Royals Find A Gem In Richard Lovelady

Richard Lovelady (Photo by Bill Mitchell)

When scouts are watching players, they are constantly comparing them to players they’ve seen in the past. It’s a way that the experience pays off in scouting. This first baseman reminds me of that slugger our team took back in 2007. This shortstop’s actions are like that Ole Miss shortstop from a decade ago. 

Player after player goes into the memory banks. Some slip into long-term memory never to be retrieved. Others keep popping back to the front of a scout’s brain.

The first time Royals’ crosschecker Sean Gibbs saw Richard Lovelady, he slid into the memory banks, even though almost everything he did told him not to bother.

He was an 85-87 mph lefthanded junior college pitcher in the midst of a solid-but-unspectacular 3-5, 3.07 season for East Georgia State JC. It’s worth noting that the next player drafted out of East Georgia will be the first.

Lovelady wasn’t really a draftable prospect. But there was something about the funkiness of his delivery and the Chris Sale-esque arm slot that stood out. There just aren’t a lot of lefties who throw like that. He was unique, so Gibbs filed the memory away.

A year later, Gibbs saw Lovelady again. This time he was pitching for Kennesaw State.

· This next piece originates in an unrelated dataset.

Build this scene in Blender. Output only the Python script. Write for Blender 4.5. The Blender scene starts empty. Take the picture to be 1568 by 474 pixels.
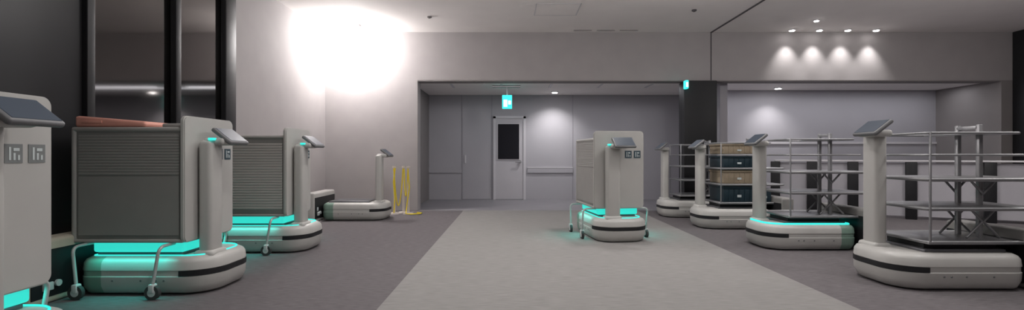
import bpy, bmesh, math
from mathutils import Vector, Matrix
S=bpy.context.scene
try:
    S.view_settings.view_transform='Standard'; S.view_settings.look='None'
except Exception: pass

# ---------------- materials ----------------
def mat(name,col,rough=.5,metal=0,emit=None,es=0,noise=0,nscale=20,bump=0,stretch=None,spec=.4):
    m=bpy.data.materials.new(name); m.use_nodes=True
    nt=m.node_tree; b=nt.nodes['Principled BSDF']
    b.inputs['Base Color'].default_value=(*col,1)
    b.inputs['Roughness'].default_value=rough
    b.inputs['Metallic'].default_value=metal
    b.inputs['Specular IOR Level'].default_value=spec
    if emit:
        b.inputs['Emission Color'].default_value=(*emit,1); b.inputs['Emission Strength'].default_value=es
    if noise or bump:
        tc=nt.nodes.new('ShaderNodeTexCoord'); mp=nt.nodes.new('ShaderNodeMapping')
        if stretch: mp.inputs['Scale'].default_value=stretch
        n=nt.nodes.new('ShaderNodeTexNoise'); n.inputs['Scale'].default_value=nscale; n.inputs['Detail'].default_value=4
        nt.links.new(tc.outputs['Object'],mp.inputs['Vector']); nt.links.new(mp.outputs[0],n.inputs['Vector'])
        if noise:
            r=nt.nodes.new('ShaderNodeValToRGB')
            r.color_ramp.elements[0].position=.3; r.color_ramp.elements[1].position=.7
            r.color_ramp.elements[0].color=(*[c*(1-noise) for c in col],1)
            r.color_ramp.elements[1].color=(*[min(1,c*(1+noise)) for c in col],1)
            nt.links.new(n.outputs[0],r.inputs[0]); nt.links.new(r.outputs[0],b.inputs['Base Color'])
        if bump:
            bp=nt.nodes.new('ShaderNodeBump'); bp.inputs['Strength'].default_value=bump; bp.inputs['Distance'].default_value=.01
            nt.links.new(n.outputs[0],bp.inputs['Height']); nt.links.new(bp.outputs[0],b.inputs['Normal'])
    return m
M=dict(
 wall=mat('wall_paint',(.385,.36,.36),.8,noise=.03,nscale=3),
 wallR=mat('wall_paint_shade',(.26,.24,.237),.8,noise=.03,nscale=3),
 recess=mat('recess_paint',(.43,.417,.448),.7,noise=.02,nscale=2),
 ceil=mat('ceiling_paint',(.88,.84,.82),.85,noise=.02,nscale=2),
 seam=mat('seam_dark',(.10,.09,.10),.8),
 seaml=mat('seam_soft',(.30,.29,.32),.8),
 black=mat('black_metal',(.012,.012,.014),.5),
 blackwall=mat('black_panel_wall',(.02,.02,.022),.4,noise=.1,nscale=2),
 glass=mat('dark_glass',(.19,.18,.175),.06,metal=1.0),
 carpet=mat('carpet_dark',(.135,.123,.128),.95,noise=.2,nscale=9,bump=.3,stretch=(1.2,9,1),spec=.1),
 path=mat('carpet_light',(.235,.226,.219),.9,noise=.14,nscale=9,bump=.2,stretch=(.8,10,1),spec=.15),
 vinyl=mat('recess_floor',(.25,.24,.26),.4,noise=.05,nscale=3),
 white=mat('robot_white',(.47,.46,.44),.35,noise=.02,nscale=5),
 grey=mat('shutter_grey',(.29,.278,.265),.5,noise=.03,nscale=6),
 greyd=mat('panel_grey',(.235,.228,.218),.5,noise=.03,nscale=4),
 ribw=mat('shutter_white',(.50,.47,.45),.45),
 rim=mat('cabinet_rim',(.37,.355,.338),.4),
 green=mat('tinted_rear',(.20,.30,.245),.3),
 cyan=mat('cyan_light',(.0,.3,.27),.4,emit=(.035,.66,.56),es=1.0),
 cyans=mat('cyan_strip',(.0,.4,.35),.4,emit=(.04,.75,.66),es=1.1),
 steel=mat('steel',(.34,.34,.35),.4,metal=.6),
 steeld=mat('steel_tray',(.34,.34,.35),.3,metal=.6),
 deck=mat('lift_deck',(.15,.15,.16),.35,metal=.5),
 tube=mat('painted_tube',(.50,.53,.52),.35,metal=.2),
 tyre=mat('rubber',(.05,.05,.05),.7),
 hub=mat('hub',(.6,.6,.6),.4),
 screen=mat('screen_glass',(.025,.03,.042),.4,emit=(.12,.15,.19),es=.25,spec=.2),
 frame=mat('screen_frame',(.16,.16,.165),.45),
 label=mat('label_navy',(.04,.07,.09),.5),
 labelg=mat('label_grey',(.20,.21,.21),.5),
 lwhite=mat('label_white',(.55,.60,.60),.5),
 salmon=mat('salmon_plastic',(.85,.40,.32),.5),
 red=mat('red_plastic',(.45,.08,.08),.5),
 cream=mat('dock_cream',(.52,.48,.39),.5,noise=.03),
 tan=mat('tan_crate',(.30,.24,.17),.7,noise=.08,nscale=8),
 teal=mat('teal_crate',(.012,.030,.042),.5,noise=.1,nscale=6),
 yellow=mat('yellow_plastic',(.80,.62,.03),.5),
 post=mat('stanchion_post',(.62,.56,.52),.4),
 lamp=mat('lamp_emit',(1,1,1),.5,emit=(1,.97,.95),es=25),
 exit=mat('exit_green',(.0,.6,.5),.5,emit=(.05,.80,.72),es=1.4),
 exitw=mat('exit_white',(.9,1,1),.5,emit=(.8,1,.97),es=1.5),
 door=mat('door_paint',(.52,.50,.53),.55),
 doorf=mat('door_frame',(.60,.58,.61),.5),
 dglass=mat('door_window',(.015,.015,.02),.1),
 alu=mat('trim_light',(.62,.60,.62),.4),
)
# ---------------- helpers ----------------
def link(o,parent=None):
    S.collection.objects.link(o)
    if parent: o.parent=parent
    return o
def mk(name,bm,m,parent=None,smooth=False):
    me=bpy.data.meshes.new(name); bmesh.ops.recalc_face_normals(bm,faces=bm.faces); bm.to_mesh(me); bm.free()
    for mm in (m if isinstance(m,(list,tuple)) else [m]): me.materials.append(mm)
    if smooth:
        for p in me.polygons: p.use_smooth=True
        try: me.set_sharp_from_angle(angle=math.radians(40))
        except Exception: pass
    return link(bpy.data.objects.new(name,me),parent)
def addbox(bm,a,b,bev=0,seg=3,mi=0,rot=None):
    r=bmesh.ops.create_cube(bm,size=1); vs=r['verts']
    c=[(a[i]+b[i])/2 for i in range(3)]; s=[abs(b[i]-a[i]) for i in range(3)]
    for v in vs:
        v.co=Vector((v.co.x*s[0],v.co.y*s[1],v.co.z*s[2]))
    allv=list(vs)
    if bev:
        es=list(set(e for v in vs for e in v.link_edges))
        r=bmesh.ops.bevel(bm,geom=es,offset=min(bev,min(s)*.49),segments=seg,affect='EDGES',profile=.5)
        allv=list(set(r['verts'])|set(v for v in vs if v.is_valid))
    M_=Matrix.Translation(c)
    if rot: M_=M_@rot
    for v in allv: v.co=M_@v.co
    for v in allv:
        for f in v.link_faces: f.material_index=mi
def box(name,a,b,m,parent=None,bev=0,seg=3,rot=None):
    bm=bmesh.new(); addbox(bm,a,b,bev,seg,0,rot); return mk(name,bm,m,parent,smooth=bev>0)
def addcyl(bm,c,r,h,axis='Z',seg=24,mi=0,r2=None):
    rr=bmesh.ops.create_cone(bm,cap_ends=True,segments=seg,radius1=r,radius2=r if r2 is None else r2,depth=h)
    R={'Z':Matrix(),'Y':Matrix.Rotation(math.pi/2,4,'X'),'X':Matrix.Rotation(math.pi/2,4,'Y')}[axis]
    for v in rr['verts']: v.co=Matrix.Translation(c)@R@v.co
    for v in rr['verts']:
        for f in v.link_faces: f.material_index=mi
def tube(name,paths,r,m,parent=None,bez=False):
    cu=bpy.data.curves.new(name,'CURVE'); cu.dimensions='3D'; cu.bevel_depth=r; cu.bevel_resolution=3; cu.use_fill_caps=True
    for p in paths:
        cyc=False
        if p[0]=='c': cyc=True; p=p[1:]
        sp=cu.splines.new('POLY'); sp.points.add(len(p)-1)
        for i,q in enumerate(p): sp.points[i].co=(*q,1)
        sp.use_cyclic_u=cyc
    cu.materials.append(m)
    o=bpy.data.objects.new(name,cu); S.collection.objects.link(o)
    dg=bpy.context.evaluated_depsgraph_get(); me=bpy.data.meshes.new_from_object(o.evaluated_get(dg))
    bpy.data.objects.remove(o); me.name=name
    for p in me.polygons: p.use_smooth=True
    return link(bpy.data.objects.new(name,me),parent)
def arc(p0,p1,p2,n=6):
    p0,p1,p2=map(Vector,(p0,p1,p2))
    return [tuple((1-t)**2*p0+2*(1-t)*t*p1+t*t*p2) for t in [i/n for i in range(n+1)]]
def bendpath(pts,r=.06):
    out=[pts[0]]
    for i in range(1,len(pts)-1):
        a,b,c=map(Vector,(pts[i-1],pts[i],pts[i+1]))
        out+=arc(b+(a-b).normalized()*r,b,b+(c-b).normalized()*r)
    out.append(pts[-1]); return out
def empty(name,loc=(0,0,0),rz=0):
    e=bpy.data.objects.new(name,None); e.empty_display_size=.1; e.location=loc; e.rotation_euler=(0,0,rz); return link(e)

# ---------------- room ----------------
F=9.7; CH=3.53; LT=2.58
XL=-3.7
box('floor',(-3.9,-3,-.1),(10.6,12.4,0),M['carpet'])
box('carpet_path',(-.96,-2.9,0),(2.47,F,.004),M['path'])
box('recess_floor',(-2.05,F+.0,0),(9.6,12.1,.003),M['vinyl'])
box('ceiling',(-3.9,-3,CH),(10.6,F+.3,CH+.1),M['ceil'])
box('ceiling_recess',(-2.2,F+.3,LT),(10.2,12.3,LT+.08),M['ceil'])
box('wall_front',(-3.9,F,0),(-1.87,F+.3,CH),M['wall'])
box('wall_front_lintel',(-1.87,F,LT),(3.93,F+.3,CH),M['wall'])
box('wall_front_lintel_right',(3.955,F,LT),(10.4,F+.3,CH),M['wall'])
box('trim_1',(3.93,F+.01,LT),(3.955,F+.3,CH),M['seam'])
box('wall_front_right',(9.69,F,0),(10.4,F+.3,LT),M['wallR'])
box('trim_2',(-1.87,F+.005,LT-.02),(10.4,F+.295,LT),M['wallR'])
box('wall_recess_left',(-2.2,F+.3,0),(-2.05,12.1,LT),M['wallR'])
box('wall_recess_back',(-2.2,12.1,0),(4.4,12.25,LT),M['recess'])
box('wall_recess_divider',(4.27,F+.35,0),(4.42,12.1,LT),M['recess'])
box('wall_recess_back_right',(4.42,11.2,0),(9.69,11.35,LT),M['recess'])
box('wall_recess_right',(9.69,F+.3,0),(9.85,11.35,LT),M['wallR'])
box('wall_left',(-3.9,6.45,0),(XL,F,CH),M['wall'])
box('window_1',(-3.8,4.21,.08),(XL,6.45,CH),M['glass'])
box('wall_left_dark',(-3.8,-3,0),(XL+.02,4.21,CH),M['blackwall'])
box('window_frame_sill',(-3.8,4.21,0),(XL+.03,6.45,.08),M['black'])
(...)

Now a junior, Lovelady was suddenly throwing harder. What had been 85-87 had become a consistent 88-90. Considering how his funky delivery and arm slot would give lefties trouble, he’d become a draftable prospect.

“I’ve always said lefties come on late,” Gibbs said. “And sidearmers come on late.”

So a lefty sidearmer might not really be what he can be until he’s a little bit older.

The Royals had a little advantage when it came to scouting Lovelady compared to most other teams. In 2016 the team didn’t have a first-round pick. Kansas City wouldn’t pick at all until the 67th pick in the draft.

So while general managers, assistant GMs, scouting directors and crosscheckers for almost every other team were bouncing around seeing the top 50 players in the country, Kansas City could dig a little deeper. The Royals had scouts in the stands for Lovelady’s two appearances out of the Kennesaw State bullpen during the Atlantic Sun tournament. And they saw that he was now a 90-91 mph sidearmer with a fastball that would touch 92-93.

Kansas City was sold. It picked Lovelady in the 10th round and watched him post a sub-2.00 ERA in stops with the AZL Royals and short-season Idaho Falls.

If Lovelady had shown up in spring training this year with the same stuff that he showed last year, the Royals would have been happy. He was showing signs of being a useful lefty reliever. But he came back as much more.

“Spring training was where the major jump really happened,” Gibbs said.

Lovelady’s fastball now sits 91-94 mph and will touch 95-96. It’s firmer. It’s even more deceptive and he’s developed an improved ability to locate it both in and out to hitters. The Royals saw enough that they skipped him over low Class A Lexington to high Class A Wilmington.

With the Blue Rocks Lovelady went 1-0, 1.08 with an 11-to-1 strikeout-to-walk ratio. After an appearance in the Carolina League all-star game, he was promoted to Double-A Northwest Arkansas where he’s 3-2, 2.59 with 26 strikeouts and 10 walks in 24 innings.

“His strike-throwing has improved. (Before it wasn’t) like the strike-throwing he’s doing now. He’s locked in and really focused. He’s taken off. He has a plan,” Gibbs said. “If the breaking balls come, if he can come in and the breaking ball sharpens just a little bit, he has setup ceiling.”

A little over a year after he was drafted, Lovelady is now not that far from the big leagues.

“He is a gem. There’s not a lot like him. I can’t say enough about the kid and his family and (Kennesaw State pitching coach) Kevin Erminio and (Kennesaw State head coach) Mike Sansino and what they do,” Gibbs said.